3D scene scripts:
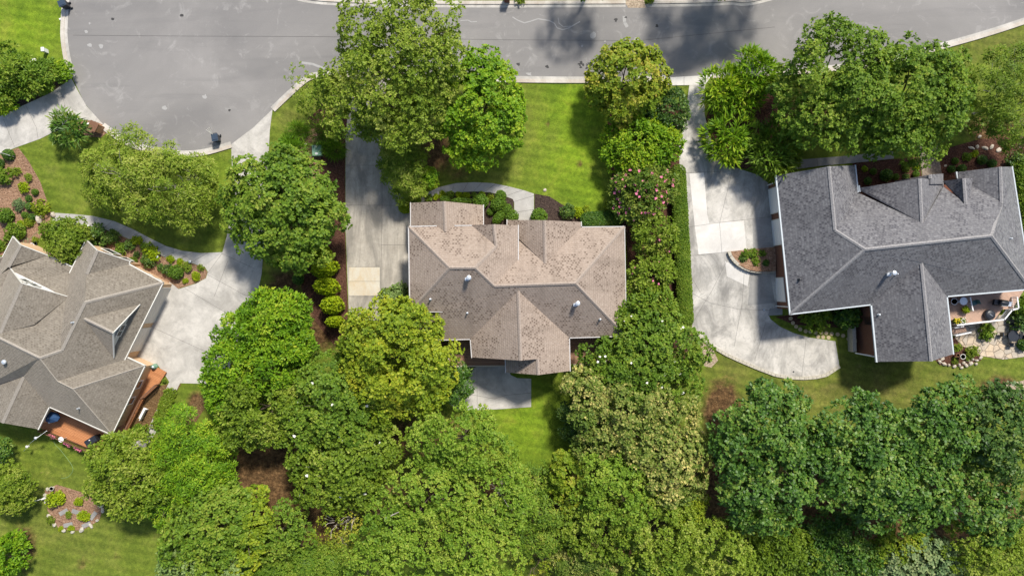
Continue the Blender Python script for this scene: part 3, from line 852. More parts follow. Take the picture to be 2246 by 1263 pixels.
for a, b in (((984, 745), (984, 803)), ((984, 803), (1113, 802))):
    mb = MB()
    a, b = W(*a, 0.3), W(*b, 0.3)
    c = (a + b) / 2; mb.box(c, ((b - a).length, 0.14, 0.1), math.atan2((b - a).y, (b - a).x))
    mb.build('rim_board', [M['siding']], dk)
dk = deck([(1246, 735), (1246, 799), (1318, 798), (1318, 735)], 0.25, M['deck_brown'], h.e)
mb = MB()
a, b = W(1252, 800, 0.3), W(1316, 799, 0.3)
mb.box((a + b) / 2, ((b - a).length, 0.16, 0.1), 0)
mb.build('rim_board', [M['siding']], dk)
mb = MB()                                            # steps down beside the deck
for k in range(5):
    p = W(957 + k * 6, 757, 0.05 - k * 0.22)
    mb.box((p.x, p.y, p.z), (0.29, 1.0, 0.05))
mb.box(W(968, 753, 0.35), (1.9, 0.06, 0.08)); mb.box(W(968, 753, -0.2), (1.9, 0.06, 0.08))
for k in range(7):
    p = W(953 + k * 5, 753, 0.05); mb.box((p.x, p.y, p.z), (0.05, 0.05, 0.6))
mb.build('back_steps', [M['rail_wood']], h.e)
MID = h

# ---- left house (turned about 27 degrees)
h = House('grey_brown_roof_house', 'rotated house with weathered grey brown roof and peach brick walls', W(160, 730, 0), M['roof_grey'], M['cap_grey'], M['offwhite'])
G1, G2 = W(358, 620, 3), W(273, 791, 3)
RA = W(186, 663, 6.3)
Sp = plane3(G1, G2, RA)
RB = on(Sp, 135, 768)
MA = on(Sp, 86, 785)
MB0 = W(-60, 713, MA.z)
LW1 = on(Sp, 126, 836)
F1a, F1b = W(105, 560, 3), W(158, 585, 3)
F3 = plane3(F1a, F1b, (MA + W(0, 742, MA.z)) / 2)
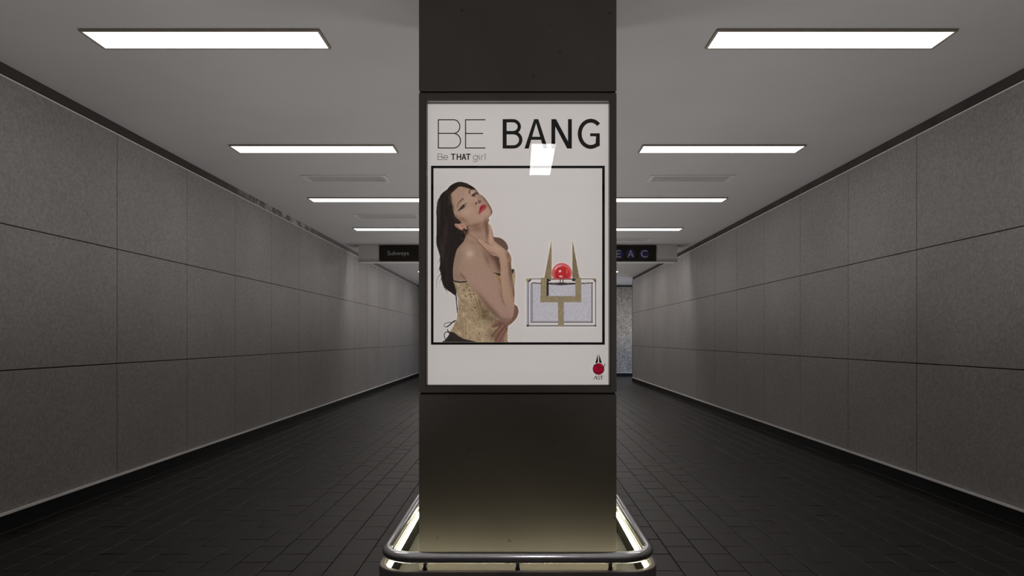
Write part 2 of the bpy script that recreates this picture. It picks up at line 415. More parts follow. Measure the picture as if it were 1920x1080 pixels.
def text_mesh(body, size, bold=0.0, spacing=1.0):
    cu = bpy.data.curves.new('t', 'FONT'); cu.body = body; cu.size = size; cu.offset = bold; cu.space_character = spacing
    cu.resolution_u = 6; cu.fill_mode = 'FRONT'
    o = bpy.data.objects.new('t', cu); C.objects.link(o)
    bpy.context.view_layer.update()
    me = bpy.data.meshes.new_from_object(o.evaluated_get(bpy.context.evaluated_depsgraph_get()))
    bpy.data.objects.remove(o); return me
def place_text(body, x0, x1, z_base, cap, y, m, parent, name, bold=0.0):
    """fits the body between x0 and x1, capital height cap, standing in the plane y facing the camera"""
    me = text_mesh(body, 1.0, bold)
    n = len(me.vertices); co = np.zeros(n*3); me.vertices.foreach_get('co', co); co = co.reshape(-1, 3)
    mh = text_mesh('H', 1.0, bold); ch = np.zeros(len(mh.vertices)*3); mh.vertices.foreach_get('co', ch); caph = ch.reshape(-1, 3)[:, 1].max()
    sx = (x1-x0)/(co[:, 0].max()-co[:, 0].min()); sz = cap/caph
    L = parent.location if parent else Vector((0, 0, 0))
    X = x0 + (co[:, 0]-co[:, 0].min())*sx - L.x; Z = z_base + co[:, 1]*sz - L.z
    me.vertices.foreach_set('co', np.stack([X, np.full(n, y - L.y), Z], 1).ravel()); me.update()
    me.name = name; me.materials.clear(); me.materials.append(m)
    return link(bpy.data.objects.new(name, me), parent)
place_text('Subways', (726.3-VPX)*12.01/F, (766.5-VPX)*12.01/F, EYE + (VPY-478.3)*12.01/F, 7.7*12.01/F, 12.0105, M_letter, t, 'lettering').parent = face
def disc(cx, cz, r, y, n=40): return [(cx + r*math.cos(2*math.pi*k/n), y, cz + r*math.sin(2*math.pi*k/n)) for k in range(n)]
for ch, px in (('E', 1159.5), ('A', 1182.6), ('C', 1208.0)):
    cx = (px-VPX)*12.01/F; cz = EYE + (VPY-475.9)*12.01/F
    mb = MB(); mb.poly(disc(cx, cz, 0.088, 12.0112)); mb.build('line_bullet', M_bullet, t, fix=False).parent = face
    hw = {'E': 4.6, 'A': 6.2, 'C': 6.2}[ch]*12.01/F
    place_text(ch, cx-hw, cx+hw, cz-0.063, 0.126, 12.0100, M_letter, t, 'lettering').parent = face

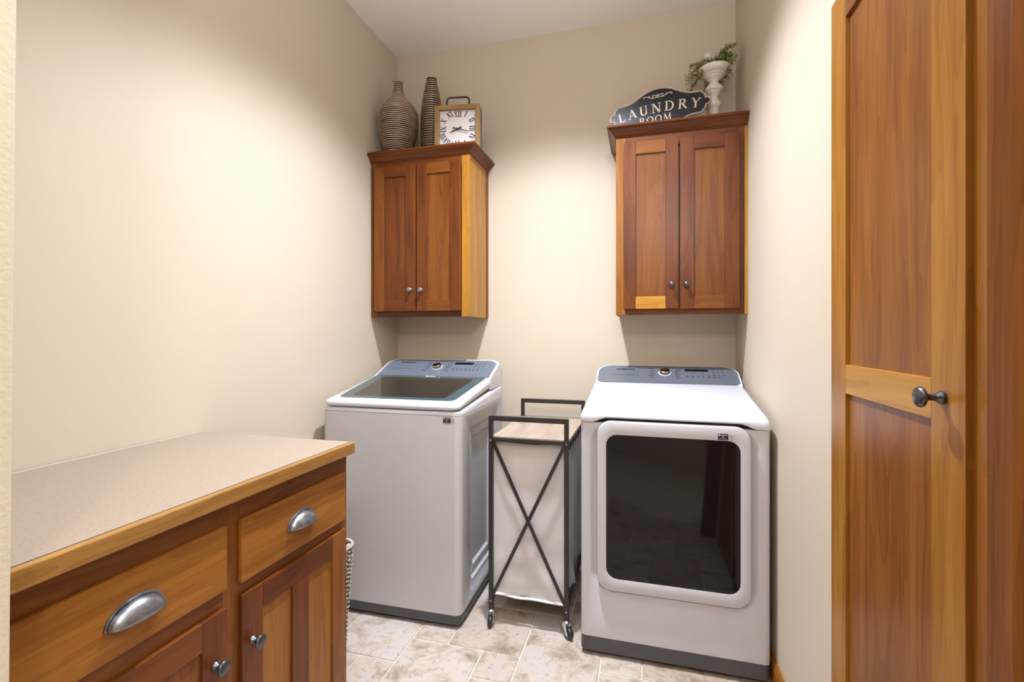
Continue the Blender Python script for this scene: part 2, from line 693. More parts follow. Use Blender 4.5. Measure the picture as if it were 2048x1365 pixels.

Task description: Copy the material above exactly and drop the pictures.

Exercise output:
Continue the Blender Python script for this scene: part 3, from line 852. More parts follow. Take the picture to be 2246 by 1263 pixels.
for a, b in (((984, 745), (984, 803)), ((984, 803), (1113, 802))):
    mb = MB()
    a, b = W(*a, 0.3), W(*b, 0.3)
    c = (a + b) / 2; mb.box(c, ((b - a).length, 0.14, 0.1), math.atan2((b - a).y, (b - a).x))
    mb.build('rim_board', [M['siding']], dk)
dk = deck([(1246, 735), (1246, 799), (1318, 798), (1318, 735)], 0.25, M['deck_brown'], h.e)
mb = MB()
a, b = W(1252, 800, 0.3), W(1316, 799, 0.3)
mb.box((a + b) / 2, ((b - a).length, 0.16, 0.1), 0)
mb.build('rim_board', [M['siding']], dk)
mb = MB()                                            # steps down beside the deck
for k in range(5):
    p = W(957 + k * 6, 757, 0.05 - k * 0.22)
    mb.box((p.x, p.y, p.z), (0.29, 1.0, 0.05))
mb.box(W(968, 753, 0.35), (1.9, 0.06, 0.08)); mb.box(W(968, 753, -0.2), (1.9, 0.06, 0.08))
for k in range(7):
    p = W(953 + k * 5, 753, 0.05); mb.box((p.x, p.y, p.z), (0.05, 0.05, 0.6))
mb.build('back_steps', [M['rail_wood']], h.e)
MID = h

# ---- left house (turned about 27 degrees)
h = House('grey_brown_roof_house', 'rotated house with weathered grey brown roof and peach brick walls', W(160, 730, 0), M['roof_grey'], M['cap_grey'], M['offwhite'])
G1, G2 = W(358, 620, 3), W(273, 791, 3)
RA = W(186, 663, 6.3)
Sp = plane3(G1, G2, RA)
RB = on(Sp, 135, 768)
MA = on(Sp, 86, 785)
MB0 = W(-60, 713, MA.z)
LW1 = on(Sp, 126, 836)
F1a, F1b = W(105, 560, 3), W(158, 585, 3)
F3 = plane3(F1a, F1b, (MA + W(0, 742, MA.z)) / 2)
Write part 2 of the bpy script that recreates this picture. It picks up at line 415. More parts follow. Measure the picture as if it were 1920x1080 pixels.
def text_mesh(body, size, bold=0.0, spacing=1.0):
    cu = bpy.data.curves.new('t', 'FONT'); cu.body = body; cu.size = size; cu.offset = bold; cu.space_character = spacing
    cu.resolution_u = 6; cu.fill_mode = 'FRONT'
    o = bpy.data.objects.new('t', cu); C.objects.link(o)
    bpy.context.view_layer.update()
    me = bpy.data.meshes.new_from_object(o.evaluated_get(bpy.context.evaluated_depsgraph_get()))
    bpy.data.objects.remove(o); return me
def place_text(body, x0, x1, z_base, cap, y, m, parent, name, bold=0.0):
    """fits the body between x0 and x1, capital height cap, standing in the plane y facing the camera"""
    me = text_mesh(body, 1.0, bold)
    n = len(me.vertices); co = np.zeros(n*3); me.vertices.foreach_get('co', co); co = co.reshape(-1, 3)
    mh = text_mesh('H', 1.0, bold); ch = np.zeros(len(mh.vertices)*3); mh.vertices.foreach_get('co', ch); caph = ch.reshape(-1, 3)[:, 1].max()
    sx = (x1-x0)/(co[:, 0].max()-co[:, 0].min()); sz = cap/caph
    L = parent.location if parent else Vector((0, 0, 0))
    X = x0 + (co[:, 0]-co[:, 0].min())*sx - L.x; Z = z_base + co[:, 1]*sz - L.z
    me.vertices.foreach_set('co', np.stack([X, np.full(n, y - L.y), Z], 1).ravel()); me.update()
    me.name = name; me.materials.clear(); me.materials.append(m)
    return link(bpy.data.objects.new(name, me), parent)
place_text('Subways', (726.3-VPX)*12.01/F, (766.5-VPX)*12.01/F, EYE + (VPY-478.3)*12.01/F, 7.7*12.01/F, 12.0105, M_letter, t, 'lettering').parent = face
def disc(cx, cz, r, y, n=40): return [(cx + r*math.cos(2*math.pi*k/n), y, cz + r*math.sin(2*math.pi*k/n)) for k in range(n)]
for ch, px in (('E', 1159.5), ('A', 1182.6), ('C', 1208.0)):
    cx = (px-VPX)*12.01/F; cz = EYE + (VPY-475.9)*12.01/F
    mb = MB(); mb.poly(disc(cx, cz, 0.088, 12.0112)); mb.build('line_bullet', M_bullet, t, fix=False).parent = face
    hw = {'E': 4.6, 'A': 6.2, 'C': 6.2}[ch]*12.01/F
    place_text(ch, cx-hw, cx+hw, cz-0.063, 0.126, 12.0100, M_letter, t, 'lettering').parent = face

Continue the Blender Python script for this scene: part 2, from line 693. More parts follow. Use Blender 4.5. Measure the picture as if it were 2048x1365 pixels.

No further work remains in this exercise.